== COLLECTED DATA

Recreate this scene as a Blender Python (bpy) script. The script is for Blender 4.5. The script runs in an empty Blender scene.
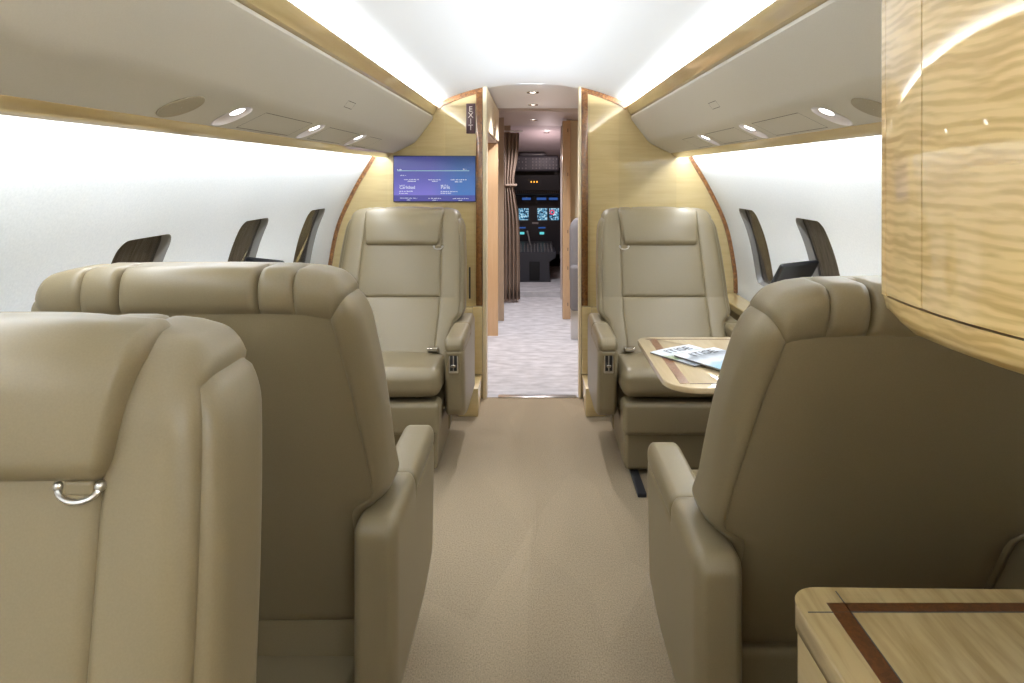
import bpy, bmesh, math, random
from mathutils import Vector, Matrix
random.seed(7)
C = bpy.context.scene.collection
PI = math.pi

# ------------------------------------------------------------------ camera
cam_d = bpy.data.cameras.new('camera'); cam = bpy.data.objects.new('camera', cam_d); C.objects.link(cam)
cam.location = (0, 0, 1.318); cam.rotation_euler = (PI/2, 0, 0)
cam_d.sensor_width = 36; cam_d.lens = 700/1024*36
cam_d.shift_x = -20/1024; cam_d.shift_y = -(341.5-174)/1024
cam_d.clip_start = 0.02
bpy.context.scene.camera = cam

# ------------------------------------------------------------------ materials
def new_mat(name):
    m = bpy.data.materials.new(name); m.use_nodes = True
    nt = m.node_tree; b = nt.nodes['Principled BSDF']
    return m, nt, b
def N(nt, t, **kw):
    n = nt.nodes.new(t)
    for k, v in kw.items(): setattr(n, k, v)
    return n
def coords(nt, scale=(1,1,1), rot=(0,0,0), kind='Object'):
    tc = N(nt, 'ShaderNodeTexCoord'); mp = N(nt, 'ShaderNodeMapping')
    mp.inputs['Scale'].default_value = scale; mp.inputs['Rotation'].default_value = rot
    nt.links.new(tc.outputs[kind], mp.inputs['Vector']); return mp
def noise(nt, vec, scale, detail=3, rough=.5, dist=0):
    n = N(nt, 'ShaderNodeTexNoise'); n.inputs['Scale'].default_value = scale
    n.inputs['Detail'].default_value = detail; n.inputs['Roughness'].default_value = rough
    n.inputs['Distortion'].default_value = dist
    nt.links.new(vec.outputs[0], n.inputs['Vector']); return n
def ramp(nt, src, stops):
    r = N(nt, 'ShaderNodeValToRGB'); cr = r.color_ramp
    while len(cr.elements) < len(stops): cr.elements.new(.5)
    for e, (p, c) in zip(cr.elements, stops): e.position = p; e.color = (*c, 1)
    nt.links.new(src, r.inputs['Fac']); return r
def bump(nt, b, src, strength, dist=.001):
    bp = N(nt, 'ShaderNodeBump'); bp.inputs['Strength'].default_value = strength; bp.inputs['Distance'].default_value = dist
    nt.links.new(src, bp.inputs['Height']); nt.links.new(bp.outputs[0], b.inputs['Normal'])
def plain(name, col, rough=.5, metal=0, spec=.5, coat=0):
    m, nt, b = new_mat(name)
    b.inputs['Base Color'].default_value = (*col, 1); b.inputs['Roughness'].default_value = rough
    b.inputs['Metallic'].default_value = metal; b.inputs['Specular IOR Level'].default_value = spec
    b.inputs['Coat Weight'].default_value = coat; b.inputs['Coat Roughness'].default_value = .03
    return m
def textured(name, c1, c2, scale, rough=.5, bstr=.2, bdist=.001, spec=.5, vs=(1,1,1), detail=3, coat=0):
    m, nt, b = new_mat(name); mp = coords(nt, vs); n = noise(nt, mp, scale, detail)
    r = ramp(nt, n.outputs['Fac'], [(.3, c1), (.7, c2)]); nt.links.new(r.outputs[0], b.inputs['Base Color'])
    b.inputs['Roughness'].default_value = rough; b.inputs['Specular IOR Level'].default_value = spec
    b.inputs['Coat Weight'].default_value = coat; b.inputs['Coat Roughness'].default_value = .03
    if bstr: bump(nt, b, n.outputs['Fac'], bstr, bdist)
    return m
def emis(name, col, s):
    m, nt, b = new_mat(name); b.inputs['Base Color'].default_value = (0,0,0,1)
    b.inputs['Emission Color'].default_value = (*col, 1); b.inputs['Emission Strength'].default_value = s
    return m
def wood(name, light, dark, across='X', coat=1.0, plank=0.16, figure=1.0, rot=(0,0,0)):
    """figured, lacquered pale veneer: ripples along one axis, planks matched side by side"""
    m, nt, b = new_mat(name)
    lo, hi = 5.0, 62.0
    sc = {'X': (lo, lo, hi), 'Y': (lo, lo, hi), 'T': (hi*1.1, lo*1.3, hi), 'YF': (13., 13., 120.), 'Z': (hi, hi, lo)}[across]
    mp = coords(nt, sc, rot); n = noise(nt, mp, 1.0, 4, .55, .35)
    mp2 = coords(nt, tuple(s*.30 for s in sc)); n2 = noise(nt, mp2, 1.0, 2, .5, .6)
    mix = N(nt, 'ShaderNodeMath', operation='MULTIPLY_ADD'); mix.inputs[1].default_value = .75
    nt.links.new(n.outputs['Fac'], mix.inputs[0])
    m2 = N(nt, 'ShaderNodeMath', operation='MULTIPLY'); m2.inputs[1].default_value = .25
    nt.links.new(n2.outputs['Fac'], m2.inputs[0]); nt.links.new(m2.outputs[0], mix.inputs[2])
    w = .16/figure
    r = ramp(nt, mix.outputs[0], [(.5-w, dark), (.5+w*.6, light)])
    # plank to plank tone
    tc = coords(nt, (1/plank, 1/plank, .0001) if across != 'Z' else (1/plank, 1/plank, .0001))
    fl = N(nt, 'ShaderNodeVectorMath', operation='FLOOR'); nt.links.new(tc.outputs[0], fl.inputs[0])
    wn = N(nt, 'ShaderNodeTexWhiteNoise'); nt.links.new(fl.outputs[0], wn.inputs['Vector'])
    mr = N(nt, 'ShaderNodeMapRange'); mr.inputs['To Min'].default_value = .90; mr.inputs['To Max'].default_value = 1.04
    nt.links.new(wn.outputs['Value'], mr.inputs['Value'])
    hs = N(nt, 'ShaderNodeHueSaturation'); nt.links.new(mr.outputs[0], hs.inputs['Value']); nt.links.new(r.outputs[0], hs.inputs['Color'])
    nt.links.new(hs.outputs[0], b.inputs['Base Color'])
    b.inputs['Roughness'].default_value = .35; b.inputs['Coat Weight'].default_value = coat; b.inputs['Coat Roughness'].default_value = .025
    b.inputs['Coat IOR'].default_value = 1.55
    return m
def burl_mat(name, c1, c2, c3, scale=55, coat=1.0):
    m, nt, b = new_mat(name); mp = coords(nt); n = noise(nt, mp, scale, 4, .65, 1.6)
    r = ramp(nt, n.outputs['Fac'], [(.34, c1), (.5, c2), (.66, c3)]); nt.links.new(r.outputs[0], b.inputs['Base Color'])
    b.inputs['Roughness'].default_value = .3; b.inputs['Coat Weight'].default_value = coat; b.inputs['Coat Roughness'].default_value = .03
    return m

LEATHER_A, LEATHER_B = (.197, .156, .088), (.212, .169, .097)
M = {}
M['leather'] = textured('leather', LEATHER_A, LEATHER_B, 420, .40, .12, .0006, .45)
M['stitch'] = plain('seam_piping', (.13, .10, .06), .6)
M['bin'] = textured('bin_leather', (.61, .57, .49), (.635, .595, .515), 300, .55, .10, .0006, .35)
M['wall'] = textured('side_lining', (.80, .84, .875), (.86, .895, .925), 150, .55, .22, .0012, .35, detail=2)
M['ceiling'] = plain('ceiling_white', (.86, .89, .93), .55, spec=.3)
M['wood'] = wood('maple_veneer', (.585, .455, .22), (.51, .38, .168), 'X', plank=.17, figure=.7)
m, nt, b = new_mat('maple_door_veneer'); mp = coords(nt, (1, 1, 1))
wv = N(nt, 'ShaderNodeTexWave', wave_type='BANDS', bands_direction='Z', wave_profile='SIN'); nt.links.new(mp.outputs[0], wv.inputs['Vector'])
wv.inputs['Scale'].default_value = 25; wv.inputs['Distortion'].default_value = 10; wv.inputs['Detail'].default_value = 2; wv.inputs['Detail Scale'].default_value = .32; wv.inputs['Detail Roughness'].default_value = .6
mp2 = coords(nt, (9, 9, 75)); n2 = noise(nt, mp2, 1.0, 3, .55, .3)
ad = N(nt, 'ShaderNodeMath', operation='MULTIPLY_ADD'); ad.inputs[1].default_value = .20; nt.links.new(wv.outputs['Fac'], ad.inputs[0])
a2 = N(nt, 'ShaderNodeMath', operation='MULTIPLY'); a2.inputs[1].default_value = .90; nt.links.new(n2.outputs['Fac'], a2.inputs[0]); nt.links.new(a2.outputs[0], ad.inputs[2])
r = ramp(nt, ad.outputs[0], [(.42, (.56, .38, .145)), (.66, (.80, .60, .28))]); nt.links.new(r.outputs[0], b.inputs['Base Color'])
b.inputs['Roughness'].default_value = .35; b.inputs['Coat Weight'].default_value = 1; b.inputs['Coat Roughness'].default_value = .025; b.inputs['Coat IOR'].default_value = 1.55
M['wood_door'] = m
M['wood_top'] = wood('maple_top_veneer', (.47, .355, .175), (.33, .23, .092), 'T', plank=5.0, figure=1.3, rot=(0,0,.0))
M['wood_table'] = wood('maple_table_veneer', (.70, .555, .345), (.60, .46, .26), 'T', plank=5.0, figure=.7)
M['wood_rail'] = wood('maple_rail', (.66, .51, .255), (.585, .435, .19), 'Y', plank=4.0, figure=.6)
M['wood_tan'] = wood('tan_veneer', (.62, .42, .24), (.56, .36, .19), 'Z', plank=3, figure=.6, coat=.5)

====

### DIRECTION
Extract every line above containing the word "scene".

### ANSWER TO THE PROBLEM
Recreate this scene as a Blender Python (bpy) script. The script is for Blender 4.5. The script runs in an empty Blender scene.
C = bpy.context.scene.collection
bpy.context.scene.camera = cam